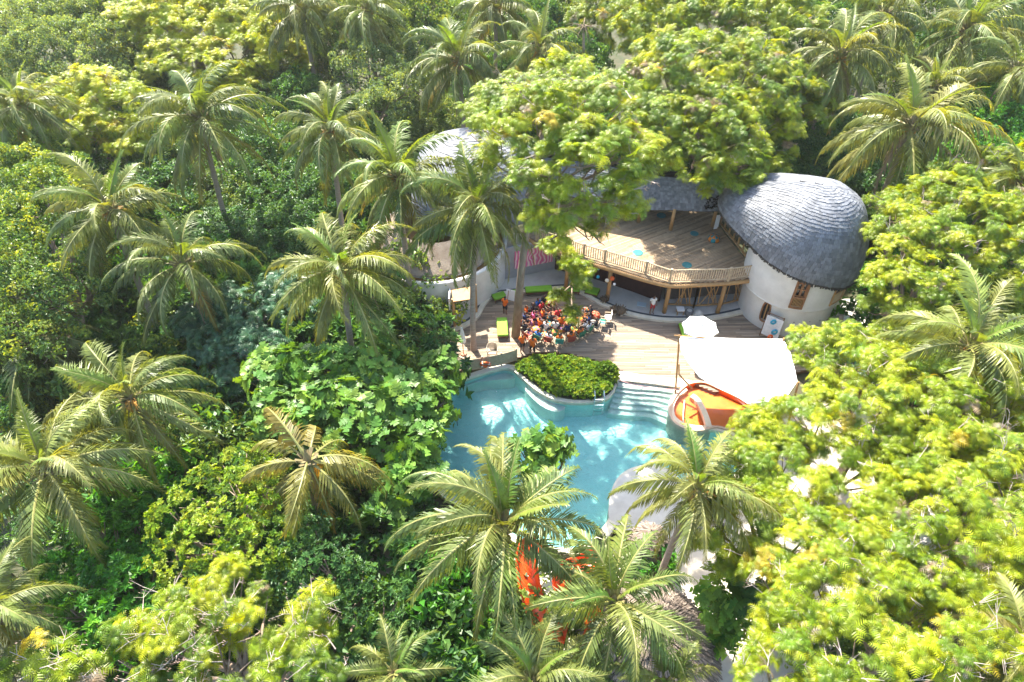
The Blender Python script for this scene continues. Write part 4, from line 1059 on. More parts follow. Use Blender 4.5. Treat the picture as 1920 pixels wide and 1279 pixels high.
m = MB(); hp_ = [at(1160,712,.35), at(1180,719,.38), at(1205,724,.38), at(1240,729,.36), at(1275,731,.34)]
m.tube(cat_rom(hp_, 4, False), .03, 6); m.build('rail', mat('rose_metal', (.55,.30,.30), rough=.4, bump=0), hr)
for p in hp_[::2]: MB().tube([Vector((p.x,p.y,-.2)), p], .022, 6).build('post', METAL, hr)
# bamboo screen with the life ring
fa, fb = at(868,697,.05), at(968,676,.05); fn = empty('bamboo_fence', fa, 'low bamboo screen between the deck and the pool, left of the hedge', 'fence')
fpts = cat_rom([fa, at(905,691,.05), at(940,684,.05), fb], 5, False); k = len(fpts)
for z in (.16, .92): MB().tube([p+Vector((0,0,z)) for p in fpts], .04, 6).build('rail', BAMBOO, fn)
for i in (0, 5, 10, 15): p = fpts[min(i, k-1)]; MB().tube([p, p+Vector((0,0,1.08))], .06, 7).build('post', BAMBOO, fn)
m = MB()
for i in range(k-1):
    for j in range(8): p = fpts[i].lerp(fpts[i+1], j/8); m.bar(p+Vector((0,-.02,.03)), p+Vector((0,-.02,.98)), .04, .02)
o = m.build('cane_row', BAMBOO, fn); o['kind'] = 'stuff'
c = at(911,692,.05)+Vector((0,-.12,.55)); lr = empty('life_ring', c, 'orange life ring hung on the bamboo screen', 'life ring')
m = MB(); m.tube([c+Vector((math.cos(t*math.pi/10)*.28, -.02-.10*math.sin(t*math.pi/10), math.sin(t*math.pi/10)*.28)) for t in range(20)], .075, 8, closed=True); m.build('ring', ORRING, lr, smooth=True)
for t in (0.6, 2.2, 3.8, 5.4):
    m = MB(); cc_ = c+Vector((math.cos(t)*.28, -.02-.10*math.sin(t), math.sin(t)*.28)); m.box(cc_, (.10,.17,.10), m=0); m.build('band', PLAINW, lr)

# ---------------------------------------------------------------- people
def build_person(pose):
    """one continuous skinned body facing -Y, with shirt, shorts and hair cut from its own surface"""
    J = {}; E = []; Rd = {}
    def j(n_, p, r): J[n_] = Vector(p); Rd[n_] = r
    def e(*a):
        for i in range(len(a)-1): E.append((a[i], a[i+1]))
    H = .92
    if pose in ('sit_floor',): H = .14
    if pose == 'sit_chair': H = .50
    lean = {'sit_floor': .05, 'sit_chair': .04, 'stand': 0, 'walk': -.03}[pose]
    j('pelvis', (0,0,H), .125); j('belly', (0,lean*.5,H+.17), .115); j('chest', (0,lean,H+.34), .125); j('neck', (0,lean-.01,H+.52), .052)
    j('head0', (0,lean-.035,H+.62), .078); j('head1', (0,lean-.035,H+.72), .088); j('nose', (0,lean-.135,H+.665), .012); e('pelvis','belly','chest','neck','head0','head1'); e('head0','nose')
    for s, S in ((1,'L'), (-1,'R')):
        j('sh'+S, (.165*s,lean,H+.45), .058)
        if pose == 'stand': el, wr = (.22*s,.02,H+.20), (.22*s,-.10,H+.0)
        elif pose == 'walk': el, wr = (.21*s,-.10*s,H+.19), (.20*s,-.26*s,H+.03)
        elif pose == 'sit_chair': el, wr = (.22*s,-.05,H+.22), (.15*s,-.28,H+.16)
        else: el, wr = (.23*s,-.08,H+.22), (.14*s,-.30,H+.22)
        j('el'+S, el, .042); j('wr'+S, wr, .028); d = (J['wr'+S]-J['el'+S]).normalized(); hb = J['wr'+S]+d*.06; j('hand'+S, hb, .03)
        e('chest','sh'+S,'el'+S,'wr'+S,'hand'+S); sd_ = d.cross(Vector((0,0,1))); sd_ = sd_.normalized() if sd_.length > .2 else Vector((0,1,0))
        for q, (o_, L) in enumerate(((-.03,.065),(-.01,.078),(.01,.074),(.03,.058))):
            j(f'f{q}{S}', hb+sd_*o_+d*L*.55, .009); j(f'g{q}{S}', hb+sd_*o_*1.15+d*L+Vector((0,0,-.015)), .007); e('hand'+S, f'f{q}{S}', f'g{q}{S}')
        j('t0'+S, hb-sd_*.045*s-d*.01, .011); j('t1'+S, hb-sd_*.06*s+d*.025, .009); e('hand'+S, 't0'+S, 't1'+S)
        j('hip'+S, (.09*s,0,H-.05 if H > .3 else H), .092)
        if pose == 'stand': kn, an = (.10*s,-.02,.49), (.10*s,.02,.09)
        elif pose == 'walk': kn, an = (.09*s,-.16*s-.03,.50), (.09*s,(-.22 if s > 0 else .30),.10 if s > 0 else .16)
        elif pose == 'sit_chair': kn, an = (.11*s,-.42,.49), (.12*s,-.44,.09)
        else: kn, an = (.27*s,-.30,.22), (.06*s,-.42,.07)
        j('kn'+S, kn, .062); j('an'+S, an, .038); j('toe'+S, Vector(an)+Vector((.02*s,-.16,-.05)), .032); e('pelvis','hip'+S,'kn'+S,'an'+S,'toe'+S)
    names = list(J); idx = {n_: i for i, n_ in enumerate(names)}
    me = bpy.data.meshes.new('skel'); me.from_pydata([J[n_] for n_ in names], [(idx[a], idx[b]) for a, b in E], [])
    o = bpy.data.objects.new('skel', me); col.objects.link(o); md = o.modifiers.new('s', 'SKIN')
    for i, n_ in enumerate(names): r = Rd[n_]; me.skin_vertices[0].data[i].radius = (r*1.18 if n_ in ('chest','belly','pelvis') else r, r*(.85 if n_ in ('chest','belly') else 1)); me.skin_vertices[0].data[i].use_root = (i == 0)
    ss = o.modifiers.new('u', 'SUBSURF'); ss.levels = ss.render_levels = 1
    dg = bpy.context.evaluated_depsgraph_get(); body = bpy.data.meshes.new_from_object(o.evaluated_get(dg)); bpy.data.objects.remove(o); bpy.data.meshes.remove(me)
    body.name = 'body'; body.materials.clear(); body.materials.append(SKIN)
    for p in body.polygons: p.use_smooth = True
    segs = [(a, b, J[a], J[b]) for a, b in E]
    def near(c):
        best = None
        for a, b, A, B in segs:
            t = max(0, min(1, (c-A).dot(B-A)/max(1e-9, (B-A).length_squared))); d = (c-A-(B-A)*t).length-(Rd[a]*(1-t)+Rd[b]*t)
            if best is None or d < best[0]: best = (d, a, b, t)
        return best[1:]
    cls = []
    hc = J['head1']
    for p in body.polygons:
        a, b, t = near(p.center); c = p.center; k = ''
        if b in ('belly','chest') or (a == 'chest' and b == 'neck' and t < .6) or b[:2] == 'sh' or (a[:2] == 'sh' and t < .75): k = 'shirt'
        elif (a == 'pelvis' and b != 'belly') or (a[:3] == 'hip' and t < .85): k = 'shorts'
        if (b in ('head0','head1') and (c.z > hc.z+.02 or (c.y > hc.y+.01 and c.z > hc.z-.13))) : k = 'hair'
        cls.append(k)
    def cut(k, name, off):
        fsel = [p for p, q in zip(body.polygons, cls) if q == k]; used = sorted({v for p in fsel for v in p.vertices}); mp = {v: i for i, v in enumerate(used)}
        vs = [body.vertices[v].co+body.vertices[v].normal*off for v in used]; ins_ = [body.vertices[v].co-body.vertices[v].normal*.002 for v in used]
        F_ = [tuple(mp[v] for v in p.vertices) for p in fsel]; cnt_ = {}
        for f in F_:
            for i in range(len(f)): ed = (f[i], f[(i+1) % len(f)]); cnt_[tuple(sorted(ed))] = cnt_.get(tuple(sorted(ed)), 0)+1
        nv = len(vs); walls = []
        for f in F_:
            for i in range(len(f)):
                a, b = f[i], f[(i+1) % len(f)]
                if cnt_[tuple(sorted((a, b)))] == 1: walls.append((b, a, a+nv, b+nv))
        m_ = bpy.data.meshes.new(name); m_.from_pydata([tuple(v) for v in vs+ins_], [], F_+walls); m_.materials.append(HAIR)
        for p in m_.polygons: p.use_smooth = True
        return m_
    return body, cut('shirt','shirt',.02), cut('shorts','shorts',.016), cut('hair','hair',.022)
BODY = {}
def person(px, py, pose, face, shirt, label, scale=.8, shorts=SH_DK, z=0.0, group=None, hairm=None):
    if pose not in BODY: BODY[pose] = build_person(pose)
    b, s, h, hh = BODY[pose]; root = empty('person', at(px, py, z), label, 'person', group)
    root.rotation_euler.z = R(face); root.scale = (scale,)*3
    for nm, me, mt in (('body', b, None), ('shirt', s, shirt), ('shorts', h, shorts), ('hair', hh, hairm or HAIR)):
        o = link(nm, me, root)
        if mt is not None: o.material_slots[0].link = 'OBJECT'; o.material_slots[0].material = mt
    return root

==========

(Exercise): Repeat the listing above from its first line through the line that contains "m = MB(); cc_", both included, and nothing more. Drop the pictures.

(Task solution):
The Blender Python script for this scene continues. Write part 4, from line 1059 on. More parts follow. Use Blender 4.5. Treat the picture as 1920 pixels wide and 1279 pixels high.
m = MB(); hp_ = [at(1160,712,.35), at(1180,719,.38), at(1205,724,.38), at(1240,729,.36), at(1275,731,.34)]
m.tube(cat_rom(hp_, 4, False), .03, 6); m.build('rail', mat('rose_metal', (.55,.30,.30), rough=.4, bump=0), hr)
for p in hp_[::2]: MB().tube([Vector((p.x,p.y,-.2)), p], .022, 6).build('post', METAL, hr)
# bamboo screen with the life ring
fa, fb = at(868,697,.05), at(968,676,.05); fn = empty('bamboo_fence', fa, 'low bamboo screen between the deck and the pool, left of the hedge', 'fence')
fpts = cat_rom([fa, at(905,691,.05), at(940,684,.05), fb], 5, False); k = len(fpts)
for z in (.16, .92): MB().tube([p+Vector((0,0,z)) for p in fpts], .04, 6).build('rail', BAMBOO, fn)
for i in (0, 5, 10, 15): p = fpts[min(i, k-1)]; MB().tube([p, p+Vector((0,0,1.08))], .06, 7).build('post', BAMBOO, fn)
m = MB()
for i in range(k-1):
    for j in range(8): p = fpts[i].lerp(fpts[i+1], j/8); m.bar(p+Vector((0,-.02,.03)), p+Vector((0,-.02,.98)), .04, .02)
o = m.build('cane_row', BAMBOO, fn); o['kind'] = 'stuff'
c = at(911,692,.05)+Vector((0,-.12,.55)); lr = empty('life_ring', c, 'orange life ring hung on the bamboo screen', 'life ring')
m = MB(); m.tube([c+Vector((math.cos(t*math.pi/10)*.28, -.02-.10*math.sin(t*math.pi/10), math.sin(t*math.pi/10)*.28)) for t in range(20)], .075, 8, closed=True); m.build('ring', ORRING, lr, smooth=True)
for t in (0.6, 2.2, 3.8, 5.4):
    m = MB(); cc_ = c+Vector((math.cos(t)*.28, -.02-.10*math.sin(t), math.sin(t)*.28)); m.box(cc_, (.10,.17,.10), m=0); m.build('band', PLAINW, lr)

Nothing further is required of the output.